Task instructions ▸
Repeat all of the material exactly as given.

━━━━━ Supplied entries

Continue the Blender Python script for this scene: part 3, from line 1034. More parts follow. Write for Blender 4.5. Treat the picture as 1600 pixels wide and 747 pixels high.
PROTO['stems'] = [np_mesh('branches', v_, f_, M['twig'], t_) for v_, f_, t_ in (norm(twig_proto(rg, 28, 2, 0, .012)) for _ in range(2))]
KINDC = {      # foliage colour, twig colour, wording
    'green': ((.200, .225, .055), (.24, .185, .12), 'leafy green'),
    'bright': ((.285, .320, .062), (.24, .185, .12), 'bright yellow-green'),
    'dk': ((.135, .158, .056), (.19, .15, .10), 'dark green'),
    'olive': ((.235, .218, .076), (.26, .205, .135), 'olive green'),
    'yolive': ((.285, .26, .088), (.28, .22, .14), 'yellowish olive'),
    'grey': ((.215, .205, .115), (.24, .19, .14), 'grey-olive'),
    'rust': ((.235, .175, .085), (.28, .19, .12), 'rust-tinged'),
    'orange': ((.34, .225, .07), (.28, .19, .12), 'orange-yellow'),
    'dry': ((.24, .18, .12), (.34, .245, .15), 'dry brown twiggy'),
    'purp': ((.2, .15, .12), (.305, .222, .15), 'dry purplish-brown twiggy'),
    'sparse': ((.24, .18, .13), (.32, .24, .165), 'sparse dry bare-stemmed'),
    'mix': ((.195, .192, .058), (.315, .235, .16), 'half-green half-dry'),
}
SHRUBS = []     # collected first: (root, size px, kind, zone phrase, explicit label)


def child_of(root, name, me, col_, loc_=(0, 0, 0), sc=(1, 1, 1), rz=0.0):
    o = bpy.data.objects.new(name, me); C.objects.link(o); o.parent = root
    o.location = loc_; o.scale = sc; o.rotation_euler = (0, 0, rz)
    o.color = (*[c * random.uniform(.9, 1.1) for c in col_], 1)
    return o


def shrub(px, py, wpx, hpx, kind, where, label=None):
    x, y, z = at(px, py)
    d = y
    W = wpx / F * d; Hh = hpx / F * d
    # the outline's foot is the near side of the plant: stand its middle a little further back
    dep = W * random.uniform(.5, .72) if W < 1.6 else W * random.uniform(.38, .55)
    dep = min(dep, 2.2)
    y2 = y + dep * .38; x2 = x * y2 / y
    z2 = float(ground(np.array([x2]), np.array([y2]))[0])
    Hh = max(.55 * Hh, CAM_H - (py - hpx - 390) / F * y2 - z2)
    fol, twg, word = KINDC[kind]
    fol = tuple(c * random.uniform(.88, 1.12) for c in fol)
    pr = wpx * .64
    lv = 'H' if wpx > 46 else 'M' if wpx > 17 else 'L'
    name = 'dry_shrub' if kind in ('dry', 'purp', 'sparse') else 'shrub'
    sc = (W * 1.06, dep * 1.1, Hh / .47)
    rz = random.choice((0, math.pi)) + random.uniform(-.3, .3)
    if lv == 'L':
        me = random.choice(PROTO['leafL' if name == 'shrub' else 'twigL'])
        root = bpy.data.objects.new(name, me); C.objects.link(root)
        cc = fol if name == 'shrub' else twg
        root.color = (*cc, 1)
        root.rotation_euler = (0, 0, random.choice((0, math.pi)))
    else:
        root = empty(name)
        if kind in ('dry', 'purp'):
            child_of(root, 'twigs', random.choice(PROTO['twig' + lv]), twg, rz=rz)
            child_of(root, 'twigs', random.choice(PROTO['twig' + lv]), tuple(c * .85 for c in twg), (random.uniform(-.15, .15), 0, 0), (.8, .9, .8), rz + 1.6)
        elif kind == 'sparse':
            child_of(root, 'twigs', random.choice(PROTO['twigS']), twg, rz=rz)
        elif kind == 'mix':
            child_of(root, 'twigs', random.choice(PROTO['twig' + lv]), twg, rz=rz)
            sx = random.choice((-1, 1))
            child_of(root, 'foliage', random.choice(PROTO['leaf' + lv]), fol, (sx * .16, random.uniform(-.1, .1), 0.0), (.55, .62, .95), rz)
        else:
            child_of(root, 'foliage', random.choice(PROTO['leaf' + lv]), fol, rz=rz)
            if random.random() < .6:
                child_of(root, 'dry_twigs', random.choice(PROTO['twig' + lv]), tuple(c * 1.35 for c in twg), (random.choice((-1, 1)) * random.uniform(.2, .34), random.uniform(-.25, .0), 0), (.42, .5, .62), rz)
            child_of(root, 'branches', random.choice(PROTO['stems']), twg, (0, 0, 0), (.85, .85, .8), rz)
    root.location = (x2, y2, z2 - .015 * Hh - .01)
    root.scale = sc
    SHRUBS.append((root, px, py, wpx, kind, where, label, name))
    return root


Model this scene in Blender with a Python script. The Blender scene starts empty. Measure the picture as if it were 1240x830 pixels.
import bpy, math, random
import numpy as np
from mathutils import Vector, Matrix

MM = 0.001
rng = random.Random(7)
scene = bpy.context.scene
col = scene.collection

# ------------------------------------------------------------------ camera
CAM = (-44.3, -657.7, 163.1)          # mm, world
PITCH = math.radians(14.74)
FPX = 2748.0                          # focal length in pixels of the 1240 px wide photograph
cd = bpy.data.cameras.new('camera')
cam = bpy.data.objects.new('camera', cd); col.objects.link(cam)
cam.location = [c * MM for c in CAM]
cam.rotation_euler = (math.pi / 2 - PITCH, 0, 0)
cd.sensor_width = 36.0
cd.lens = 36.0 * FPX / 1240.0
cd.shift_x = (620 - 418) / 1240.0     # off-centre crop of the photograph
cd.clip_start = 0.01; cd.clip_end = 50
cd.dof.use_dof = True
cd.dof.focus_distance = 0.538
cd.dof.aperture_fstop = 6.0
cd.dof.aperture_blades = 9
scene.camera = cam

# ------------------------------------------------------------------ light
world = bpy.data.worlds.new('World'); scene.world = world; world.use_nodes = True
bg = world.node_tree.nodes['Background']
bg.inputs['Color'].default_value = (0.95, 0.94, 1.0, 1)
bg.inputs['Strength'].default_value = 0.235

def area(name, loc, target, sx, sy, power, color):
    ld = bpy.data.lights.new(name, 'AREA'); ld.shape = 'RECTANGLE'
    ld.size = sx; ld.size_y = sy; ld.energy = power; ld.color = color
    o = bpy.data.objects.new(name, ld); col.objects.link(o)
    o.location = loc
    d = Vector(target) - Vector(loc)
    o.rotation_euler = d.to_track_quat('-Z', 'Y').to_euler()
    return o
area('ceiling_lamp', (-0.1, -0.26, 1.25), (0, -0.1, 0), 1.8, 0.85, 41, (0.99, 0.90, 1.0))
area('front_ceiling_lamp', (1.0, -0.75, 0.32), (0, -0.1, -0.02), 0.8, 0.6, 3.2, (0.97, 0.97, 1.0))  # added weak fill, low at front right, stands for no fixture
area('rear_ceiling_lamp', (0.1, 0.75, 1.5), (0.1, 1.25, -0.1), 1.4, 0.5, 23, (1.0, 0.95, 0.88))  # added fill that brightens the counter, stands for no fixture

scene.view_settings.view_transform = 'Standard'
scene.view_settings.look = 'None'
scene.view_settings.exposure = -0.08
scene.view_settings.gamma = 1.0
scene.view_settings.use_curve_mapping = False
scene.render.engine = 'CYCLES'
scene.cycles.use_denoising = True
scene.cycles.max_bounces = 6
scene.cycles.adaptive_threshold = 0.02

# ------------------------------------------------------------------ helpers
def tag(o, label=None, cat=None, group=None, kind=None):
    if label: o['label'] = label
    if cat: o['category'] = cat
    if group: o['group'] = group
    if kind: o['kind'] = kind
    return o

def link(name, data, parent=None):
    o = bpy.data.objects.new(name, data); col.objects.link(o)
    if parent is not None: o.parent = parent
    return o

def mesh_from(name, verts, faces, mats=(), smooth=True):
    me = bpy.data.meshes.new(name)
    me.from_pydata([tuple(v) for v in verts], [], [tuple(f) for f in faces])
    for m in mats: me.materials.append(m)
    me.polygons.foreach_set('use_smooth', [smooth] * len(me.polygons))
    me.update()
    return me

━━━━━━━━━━

Response to the task ▸
Continue the Blender Python script for this scene: part 3, from line 1034. More parts follow. Write for Blender 4.5. Treat the picture as 1600 pixels wide and 747 pixels high.
PROTO['stems'] = [np_mesh('branches', v_, f_, M['twig'], t_) for v_, f_, t_ in (norm(twig_proto(rg, 28, 2, 0, .012)) for _ in range(2))]
KINDC = {      # foliage colour, twig colour, wording
    'green': ((.200, .225, .055), (.24, .185, .12), 'leafy green'),
    'bright': ((.285, .320, .062), (.24, .185, .12), 'bright yellow-green'),
    'dk': ((.135, .158, .056), (.19, .15, .10), 'dark green'),
    'olive': ((.235, .218, .076), (.26, .205, .135), 'olive green'),
    'yolive': ((.285, .26, .088), (.28, .22, .14), 'yellowish olive'),
    'grey': ((.215, .205, .115), (.24, .19, .14), 'grey-olive'),
    'rust': ((.235, .175, .085), (.28, .19, .12), 'rust-tinged'),
    'orange': ((.34, .225, .07), (.28, .19, .12), 'orange-yellow'),
    'dry': ((.24, .18, .12), (.34, .245, .15), 'dry brown twiggy'),
    'purp': ((.2, .15, .12), (.305, .222, .15), 'dry purplish-brown twiggy'),
    'sparse': ((.24, .18, .13), (.32, .24, .165), 'sparse dry bare-stemmed'),
    'mix': ((.195, .192, .058), (.315, .235, .16), 'half-green half-dry'),
}
SHRUBS = []     # collected first: (root, size px, kind, zone phrase, explicit label)


def child_of(root, name, me, col_, loc_=(0, 0, 0), sc=(1, 1, 1), rz=0.0):
    o = bpy.data.objects.new(name, me); C.objects.link(o); o.parent = root
    o.location = loc_; o.scale = sc; o.rotation_euler = (0, 0, rz)
    o.color = (*[c * random.uniform(.9, 1.1) for c in col_], 1)
    return o


def shrub(px, py, wpx, hpx, kind, where, label=None):
    x, y, z = at(px, py)
    d = y
    W = wpx / F * d; Hh = hpx / F * d
    # the outline's foot is the near side of the plant: stand its middle a little further back
    dep = W * random.uniform(.5, .72) if W < 1.6 else W * random.uniform(.38, .55)
    dep = min(dep, 2.2)
    y2 = y + dep * .38; x2 = x * y2 / y
    z2 = float(ground(np.array([x2]), np.array([y2]))[0])
    Hh = max(.55 * Hh, CAM_H - (py - hpx - 390) / F * y2 - z2)
    fol, twg, word = KINDC[kind]
    fol = tuple(c * random.uniform(.88, 1.12) for c in fol)
    pr = wpx * .64
    lv = 'H' if wpx > 46 else 'M' if wpx > 17 else 'L'
    name = 'dry_shrub' if kind in ('dry', 'purp', 'sparse') else 'shrub'
    sc = (W * 1.06, dep * 1.1, Hh / .47)
    rz = random.choice((0, math.pi)) + random.uniform(-.3, .3)
    if lv == 'L':
        me = random.choice(PROTO['leafL' if name == 'shrub' else 'twigL'])
        root = bpy.data.objects.new(name, me); C.objects.link(root)
        cc = fol if name == 'shrub' else twg
        root.color = (*cc, 1)
        root.rotation_euler = (0, 0, random.choice((0, math.pi)))
    else:
        root = empty(name)
        if kind in ('dry', 'purp'):
            child_of(root, 'twigs', random.choice(PROTO['twig' + lv]), twg, rz=rz)
            child_of(root, 'twigs', random.choice(PROTO['twig' + lv]), tuple(c * .85 for c in twg), (random.uniform(-.15, .15), 0, 0), (.8, .9, .8), rz + 1.6)
        elif kind == 'sparse':
            child_of(root, 'twigs', random.choice(PROTO['twigS']), twg, rz=rz)
        elif kind == 'mix':
            child_of(root, 'twigs', random.choice(PROTO['twig' + lv]), twg, rz=rz)
            sx = random.choice((-1, 1))
            child_of(root, 'foliage', random.choice(PROTO['leaf' + lv]), fol, (sx * .16, random.uniform(-.1, .1), 0.0), (.55, .62, .95), rz)
        else:
            child_of(root, 'foliage', random.choice(PROTO['leaf' + lv]), fol, rz=rz)
            if random.random() < .6:
                child_of(root, 'dry_twigs', random.choice(PROTO['twig' + lv]), tuple(c * 1.35 for c in twg), (random.choice((-1, 1)) * random.uniform(.2, .34), random.uniform(-.25, .0), 0), (.42, .5, .62), rz)
            child_of(root, 'branches', random.choice(PROTO['stems']), twg, (0, 0, 0), (.85, .85, .8), rz)
    root.location = (x2, y2, z2 - .015 * Hh - .01)
    root.scale = sc
    SHRUBS.append((root, px, py, wpx, kind, where, label, name))
    return root


Model this scene in Blender with a Python script. The Blender scene starts empty. Measure the picture as if it were 1240x830 pixels.
import bpy, math, random
import numpy as np
from mathutils import Vector, Matrix

MM = 0.001
rng = random.Random(7)
scene = bpy.context.scene
col = scene.collection

# ------------------------------------------------------------------ camera
CAM = (-44.3, -657.7, 163.1)          # mm, world
PITCH = math.radians(14.74)
FPX = 2748.0                          # focal length in pixels of the 1240 px wide photograph
cd = bpy.data.cameras.new('camera')
cam = bpy.data.objects.new('camera', cd); col.objects.link(cam)
cam.location = [c * MM for c in CAM]
cam.rotation_euler = (math.pi / 2 - PITCH, 0, 0)
cd.sensor_width = 36.0
cd.lens = 36.0 * FPX / 1240.0
cd.shift_x = (620 - 418) / 1240.0     # off-centre crop of the photograph
cd.clip_start = 0.01; cd.clip_end = 50
cd.dof.use_dof = True
cd.dof.focus_distance = 0.538
cd.dof.aperture_fstop = 6.0
cd.dof.aperture_blades = 9
scene.camera = cam

# ------------------------------------------------------------------ light
world = bpy.data.worlds.new('World'); scene.world = world; world.use_nodes = True
bg = world.node_tree.nodes['Background']
bg.inputs['Color'].default_value = (0.95, 0.94, 1.0, 1)
bg.inputs['Strength'].default_value = 0.235

def area(name, loc, target, sx, sy, power, color):
    ld = bpy.data.lights.new(name, 'AREA'); ld.shape = 'RECTANGLE'
    ld.size = sx; ld.size_y = sy; ld.energy = power; ld.color = color
    o = bpy.data.objects.new(name, ld); col.objects.link(o)
    o.location = loc
    d = Vector(target) - Vector(loc)
    o.rotation_euler = d.to_track_quat('-Z', 'Y').to_euler()
    return o
area('ceiling_lamp', (-0.1, -0.26, 1.25), (0, -0.1, 0), 1.8, 0.85, 41, (0.99, 0.90, 1.0))
area('front_ceiling_lamp', (1.0, -0.75, 0.32), (0, -0.1, -0.02), 0.8, 0.6, 3.2, (0.97, 0.97, 1.0))  # added weak fill, low at front right, stands for no fixture
area('rear_ceiling_lamp', (0.1, 0.75, 1.5), (0.1, 1.25, -0.1), 1.4, 0.5, 23, (1.0, 0.95, 0.88))  # added fill that brightens the counter, stands for no fixture

scene.view_settings.view_transform = 'Standard'
scene.view_settings.look = 'None'
scene.view_settings.exposure = -0.08
scene.view_settings.gamma = 1.0
scene.view_settings.use_curve_mapping = False
scene.render.engine = 'CYCLES'
scene.cycles.use_denoising = True
scene.cycles.max_bounces = 6
scene.cycles.adaptive_threshold = 0.02

# ------------------------------------------------------------------ helpers
def tag(o, label=None, cat=None, group=None, kind=None):
    if label: o['label'] = label
    if cat: o['category'] = cat
    if group: o['group'] = group
    if kind: o['kind'] = kind
    return o

def link(name, data, parent=None):
    o = bpy.data.objects.new(name, data); col.objects.link(o)
    if parent is not None: o.parent = parent
    return o

def mesh_from(name, verts, faces, mats=(), smooth=True):
    me = bpy.data.meshes.new(name)
    me.from_pydata([tuple(v) for v in verts], [], [tuple(f) for f in faces])
    for m in mats: me.materials.append(m)
    me.polygons.foreach_set('use_smooth', [smooth] * len(me.polygons))
    me.update()
    return me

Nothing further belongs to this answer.